## Start
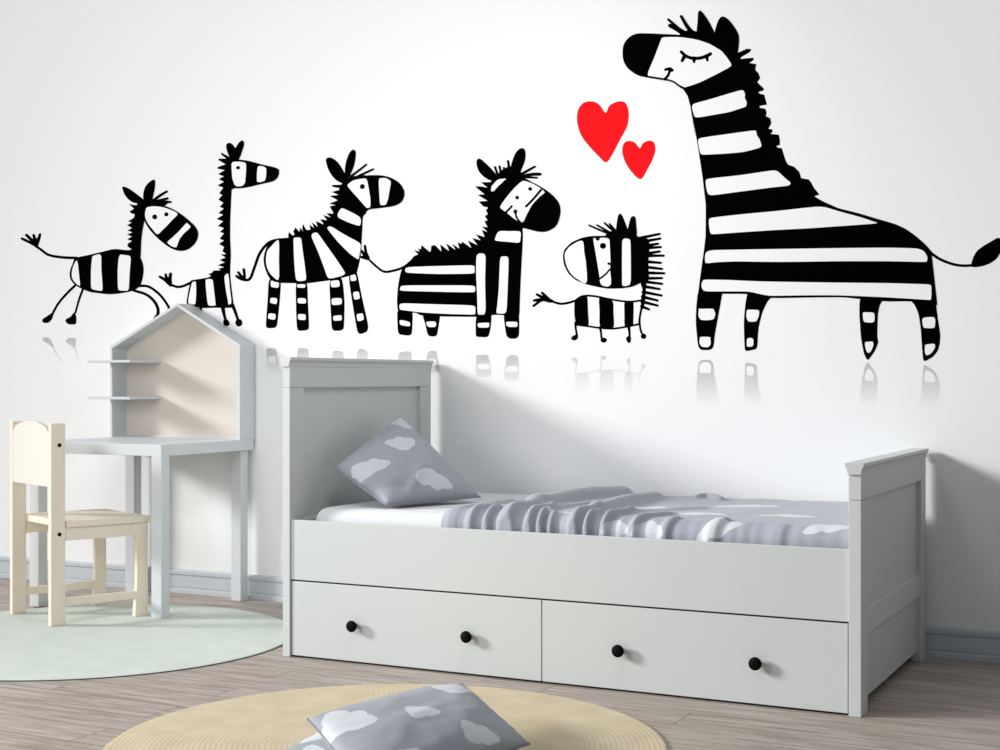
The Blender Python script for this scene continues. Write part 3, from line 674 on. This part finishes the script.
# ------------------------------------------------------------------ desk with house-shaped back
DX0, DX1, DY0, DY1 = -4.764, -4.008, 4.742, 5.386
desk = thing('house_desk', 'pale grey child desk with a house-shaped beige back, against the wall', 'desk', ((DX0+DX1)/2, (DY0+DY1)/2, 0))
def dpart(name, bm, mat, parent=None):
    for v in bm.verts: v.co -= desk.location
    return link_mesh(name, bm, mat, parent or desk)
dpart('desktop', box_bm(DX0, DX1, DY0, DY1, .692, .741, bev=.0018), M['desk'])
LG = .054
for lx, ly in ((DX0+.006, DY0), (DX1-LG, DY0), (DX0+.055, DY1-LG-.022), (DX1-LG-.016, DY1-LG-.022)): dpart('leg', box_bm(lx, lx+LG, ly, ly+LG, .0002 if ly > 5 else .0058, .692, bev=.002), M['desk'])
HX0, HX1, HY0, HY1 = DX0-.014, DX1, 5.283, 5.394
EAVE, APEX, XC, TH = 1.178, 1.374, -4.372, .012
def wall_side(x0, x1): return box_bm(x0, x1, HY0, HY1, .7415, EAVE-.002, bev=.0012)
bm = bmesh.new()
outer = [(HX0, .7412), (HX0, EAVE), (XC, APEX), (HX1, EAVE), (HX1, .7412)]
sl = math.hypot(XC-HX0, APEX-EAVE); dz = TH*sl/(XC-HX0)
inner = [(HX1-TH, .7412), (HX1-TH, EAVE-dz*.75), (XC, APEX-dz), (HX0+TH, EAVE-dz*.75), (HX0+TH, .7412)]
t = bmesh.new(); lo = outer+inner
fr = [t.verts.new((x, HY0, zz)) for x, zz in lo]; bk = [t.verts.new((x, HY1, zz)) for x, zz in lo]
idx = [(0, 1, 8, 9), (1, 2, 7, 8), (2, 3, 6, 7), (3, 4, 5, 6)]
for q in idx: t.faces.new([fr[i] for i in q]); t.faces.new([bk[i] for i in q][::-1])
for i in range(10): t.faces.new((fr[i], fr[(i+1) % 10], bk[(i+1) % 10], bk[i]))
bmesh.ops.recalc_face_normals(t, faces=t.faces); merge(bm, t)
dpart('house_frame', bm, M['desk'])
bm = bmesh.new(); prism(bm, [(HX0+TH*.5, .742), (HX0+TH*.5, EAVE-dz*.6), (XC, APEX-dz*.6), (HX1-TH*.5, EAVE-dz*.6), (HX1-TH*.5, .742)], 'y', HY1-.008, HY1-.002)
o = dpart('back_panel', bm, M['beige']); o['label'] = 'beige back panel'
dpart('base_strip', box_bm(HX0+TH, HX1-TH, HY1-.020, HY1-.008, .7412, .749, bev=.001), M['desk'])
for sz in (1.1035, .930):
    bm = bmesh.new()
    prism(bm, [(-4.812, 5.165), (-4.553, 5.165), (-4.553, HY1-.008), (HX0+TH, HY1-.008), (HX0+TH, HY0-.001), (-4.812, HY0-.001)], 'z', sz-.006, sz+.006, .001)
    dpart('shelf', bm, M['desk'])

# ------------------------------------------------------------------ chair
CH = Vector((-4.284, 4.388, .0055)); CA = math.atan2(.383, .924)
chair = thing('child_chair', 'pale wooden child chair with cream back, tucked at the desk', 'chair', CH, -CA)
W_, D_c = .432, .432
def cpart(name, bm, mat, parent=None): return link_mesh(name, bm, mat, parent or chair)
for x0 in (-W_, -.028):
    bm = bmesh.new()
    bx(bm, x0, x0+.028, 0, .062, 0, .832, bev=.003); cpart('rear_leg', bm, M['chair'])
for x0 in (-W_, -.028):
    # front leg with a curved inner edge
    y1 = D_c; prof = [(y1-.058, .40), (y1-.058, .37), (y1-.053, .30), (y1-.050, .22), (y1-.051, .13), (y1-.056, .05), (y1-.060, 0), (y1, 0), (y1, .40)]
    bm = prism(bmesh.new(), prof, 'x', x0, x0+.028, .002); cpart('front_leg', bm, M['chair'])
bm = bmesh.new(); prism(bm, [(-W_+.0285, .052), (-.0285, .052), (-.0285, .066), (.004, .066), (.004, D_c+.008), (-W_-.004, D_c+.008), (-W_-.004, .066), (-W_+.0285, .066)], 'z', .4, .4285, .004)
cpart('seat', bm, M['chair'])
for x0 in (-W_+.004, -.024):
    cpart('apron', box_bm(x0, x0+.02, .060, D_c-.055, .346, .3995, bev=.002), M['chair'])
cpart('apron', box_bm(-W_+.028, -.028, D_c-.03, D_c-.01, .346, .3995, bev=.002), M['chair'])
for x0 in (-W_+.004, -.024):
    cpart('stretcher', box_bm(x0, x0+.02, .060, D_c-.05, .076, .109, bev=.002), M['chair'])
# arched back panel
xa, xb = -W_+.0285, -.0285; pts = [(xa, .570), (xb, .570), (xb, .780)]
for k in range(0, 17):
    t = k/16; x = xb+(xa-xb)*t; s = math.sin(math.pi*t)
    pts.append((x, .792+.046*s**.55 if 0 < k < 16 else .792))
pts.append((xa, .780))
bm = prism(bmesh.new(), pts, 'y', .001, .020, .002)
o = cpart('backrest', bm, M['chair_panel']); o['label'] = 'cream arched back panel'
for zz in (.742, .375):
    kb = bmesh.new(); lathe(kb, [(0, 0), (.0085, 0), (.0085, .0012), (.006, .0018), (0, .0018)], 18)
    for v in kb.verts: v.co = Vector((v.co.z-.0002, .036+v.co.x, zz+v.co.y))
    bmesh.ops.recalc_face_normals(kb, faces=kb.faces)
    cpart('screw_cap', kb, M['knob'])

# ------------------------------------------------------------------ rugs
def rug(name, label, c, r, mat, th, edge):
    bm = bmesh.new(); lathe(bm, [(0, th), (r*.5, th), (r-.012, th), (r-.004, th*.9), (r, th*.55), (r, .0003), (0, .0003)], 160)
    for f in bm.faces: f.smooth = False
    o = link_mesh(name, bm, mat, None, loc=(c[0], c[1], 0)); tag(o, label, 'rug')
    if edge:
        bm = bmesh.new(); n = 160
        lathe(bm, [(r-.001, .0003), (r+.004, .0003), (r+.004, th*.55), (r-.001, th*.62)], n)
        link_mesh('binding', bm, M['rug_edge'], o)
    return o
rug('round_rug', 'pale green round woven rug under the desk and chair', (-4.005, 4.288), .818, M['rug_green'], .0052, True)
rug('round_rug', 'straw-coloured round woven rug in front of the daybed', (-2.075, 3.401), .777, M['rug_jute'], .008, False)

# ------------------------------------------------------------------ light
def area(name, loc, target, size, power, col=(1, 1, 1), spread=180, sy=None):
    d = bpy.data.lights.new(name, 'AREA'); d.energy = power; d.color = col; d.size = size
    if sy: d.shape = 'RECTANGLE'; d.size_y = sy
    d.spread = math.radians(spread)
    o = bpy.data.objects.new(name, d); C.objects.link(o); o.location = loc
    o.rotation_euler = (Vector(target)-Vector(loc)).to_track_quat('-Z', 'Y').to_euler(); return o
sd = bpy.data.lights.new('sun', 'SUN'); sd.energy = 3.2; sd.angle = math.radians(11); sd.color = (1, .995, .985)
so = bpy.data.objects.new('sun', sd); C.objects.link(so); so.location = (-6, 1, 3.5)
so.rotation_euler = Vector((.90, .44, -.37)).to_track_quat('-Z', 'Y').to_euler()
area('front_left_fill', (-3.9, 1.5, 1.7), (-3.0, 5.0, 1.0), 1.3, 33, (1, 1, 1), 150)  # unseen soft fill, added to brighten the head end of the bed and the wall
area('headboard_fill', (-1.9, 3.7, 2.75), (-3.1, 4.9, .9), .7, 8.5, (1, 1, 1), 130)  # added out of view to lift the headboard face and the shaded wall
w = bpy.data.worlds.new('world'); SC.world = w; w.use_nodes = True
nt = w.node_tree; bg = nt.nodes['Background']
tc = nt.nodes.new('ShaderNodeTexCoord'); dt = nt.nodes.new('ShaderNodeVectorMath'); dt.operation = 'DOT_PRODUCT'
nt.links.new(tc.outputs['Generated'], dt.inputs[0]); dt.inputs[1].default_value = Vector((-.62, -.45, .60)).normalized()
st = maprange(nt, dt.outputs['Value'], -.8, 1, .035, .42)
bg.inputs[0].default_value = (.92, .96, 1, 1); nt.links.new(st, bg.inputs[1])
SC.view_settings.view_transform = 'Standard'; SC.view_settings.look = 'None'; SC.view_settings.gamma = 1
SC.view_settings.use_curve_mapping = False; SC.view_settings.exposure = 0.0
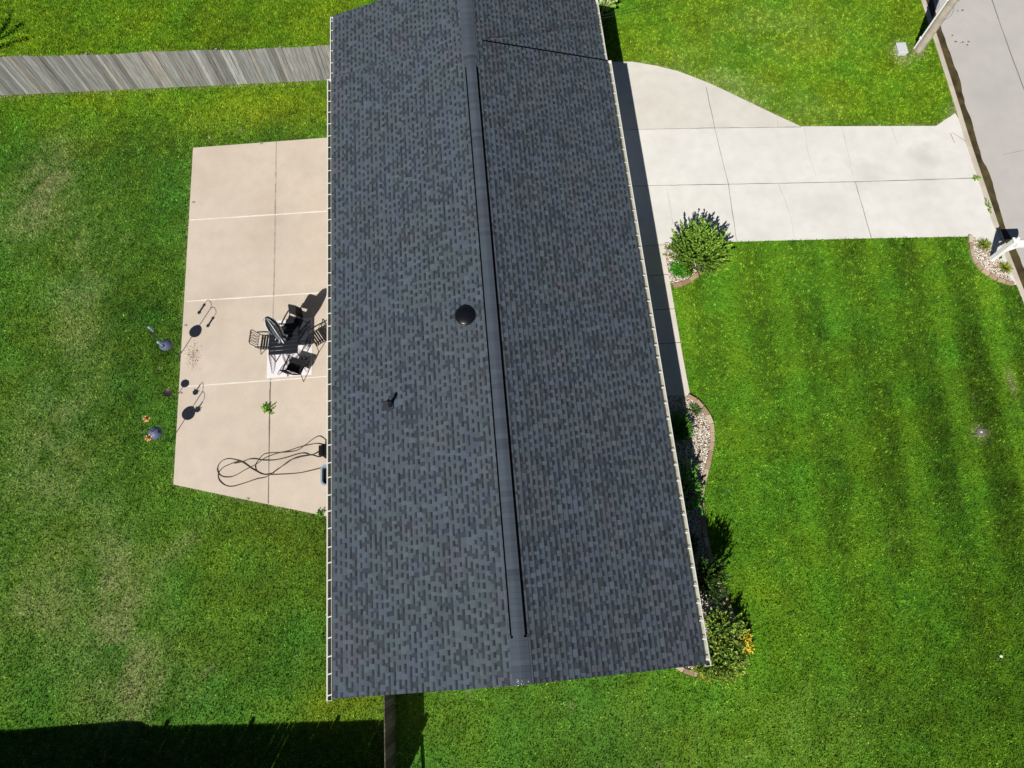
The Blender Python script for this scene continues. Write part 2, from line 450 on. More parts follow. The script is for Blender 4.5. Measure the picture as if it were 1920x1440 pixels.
## End
== WORK TO DO ==
From the entries above, copy every line containing the word "script".

== ANSWER TO THE EXERCISE ==
The Blender Python script for this scene continues. Write part 3, from line 674 on. This part finishes the script.
The Blender Python script for this scene continues. Write part 2, from line 450 on. More parts follow. The script is for Blender 4.5. Measure the picture as if it were 1920x1440 pixels.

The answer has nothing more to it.